Validated the method's accuracy on serial and parallel computers.

Demonstrated improved computational efficiency for large-scale EHL problems.

Extended the approach to two-dimensional cases with effective domain splitting.

Abstract

In this article, we offer a novel numerical approach for the solution of elastohydrodynamic lubrication line and point contact problems using a class of total variation diminishing (TVD) schemes on parallel computers. A direct parallel approach is presented by introducing a novel solver named as projected alternate quadrant interlocking factorization (PAQIF) by solving discrete variational inequality.
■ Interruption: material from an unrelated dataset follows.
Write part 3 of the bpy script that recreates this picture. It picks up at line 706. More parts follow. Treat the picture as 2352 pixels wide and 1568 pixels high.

For one-dimensional EHL case, we use weighted change in Newton-Raphson approximation to compute the Jacobian matrix in the form of a banded matrix by dividing two subregions on the whole computation domain. Such subregion matrices are assembled by measuring the ratio of diffusive coefficient and discrete grid length on the domain of the interest. The banded matrix is then processed to parallel computers for solving discrete linearized complementarity system using PAQIF algorithm. The idea is easily extended in two-dimensional EHL case by taking appropriate splitting in x and y alternating directions respectively. Numerical experiments are performed and analyzed to validate the performance of computed solution on serial and parallel computers.